Les autres, drainés par le parti Sadi du Dr Oumar Mariko, au nombre incertain et inconnu, constitués en MP22 (Mouvement populaire du 22 mars), apportent leur soutien aux putschistes auxquels ils proposent un accompagnement politique. Ils souhaiteraient une transition aux contours encore mal définis, à l’issue de laquelle seront organisées des élections générales. Inutile de préciser que le MP 22, qui se prévaut d’acteurs de la société civile qui auraient combattu ATT pendant ses deux mandats, espère jouer les premiers rôles au cours de cette transition.
La ligne de démarcation actuelle ne représente pas le clivage de la classe politique pendant l’administration ATT.
De 2002 à 2007, ATT a gouverné avec l’ensemble de la classe politique à travers ses différents courants et regroupements, dans ce qu’on a appelé la gestion consensuelle du pouvoir. Aux côtés du Mouvement citoyen, courant porteur d’Amadou Toumani Touré, il y avait l’Adema, l’Urd, le Rpm, le Parena, le Mpr, le Cnid, c’est-à-dire les principales formations politiques, et la Sadi. L’appartenance de tous ces partis à la mouvance présidentielle a consacré l’absence d’opposition donc de débats sérieux sur les grandes questions d’intérêt national dans l’enceinte de l’Assemblée nationale. Or, c’est justement pendant cette législature qu’ont été adoptés des textes majeurs, y compris l’Accord d’Alger, dont la gestion a abouti à la recrudescence dans le nord. D’où la responsabilité de tous ces partis dans la mutinerie du 22 mars. Ce n’est que vers la fin de ce premier mandat que le RPM et le Parena, essentiellement, ont quitté le navire consensuel pour un positionnement en vue de la présidentielle de 2007.

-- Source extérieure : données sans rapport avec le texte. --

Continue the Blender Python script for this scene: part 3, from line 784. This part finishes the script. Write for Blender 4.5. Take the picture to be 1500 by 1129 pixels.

Une élection remportée encore par ATT avec l’appui de 44 partis politiques (sans le Rpm, la Sadi et le Parena versés dans l’opposition) avec lesquels il va réitérer le consensus. En avril dernier, le Rpm et le Parena vont rejoindre la majorité gouvernementale. Conséquence: le groupe parlementaire Parena-Sadi se disloque mais Oumar Mariko, qui ne peut plus constituer de groupe faute de nombre suffisant de députés, garde par mansuétude une vice-présidence même si son parti, le seul de l’opposition parlementaire, n’est pas représenté à la CENI.
Vers la fin du deuxième mandat d’ATT, tous les partis politiques de la mouvance présidentielle, ceux de l’ADP comme le Rpm ou le Parena, ont avoué être comptables de la gestion du président de la République. Comptables de ses réussites comme de ses échecs. Et si le bilan d’ATT est sans conteste globalement positif, il y a eu des échecs malgré l’accompagnement d’une cinquantaine de partis qui tous doivent s’assumer. La junte ne peut donc pas faire porter le béret au seul ATT sans incriminer ses partenaires du consensus.
Et ceux-ci, en toute honnêteté et loyauté, ne peuvent ni ne doivent se désolidariser du président de la République, même pour plaire à d’éventuels nouveaux maitres. Quant à la Sadi, tout le monde sait ce que sait. C’est pourquoi son choix, très insignifiant d’ailleurs, n’étonne ni ne dérange personne.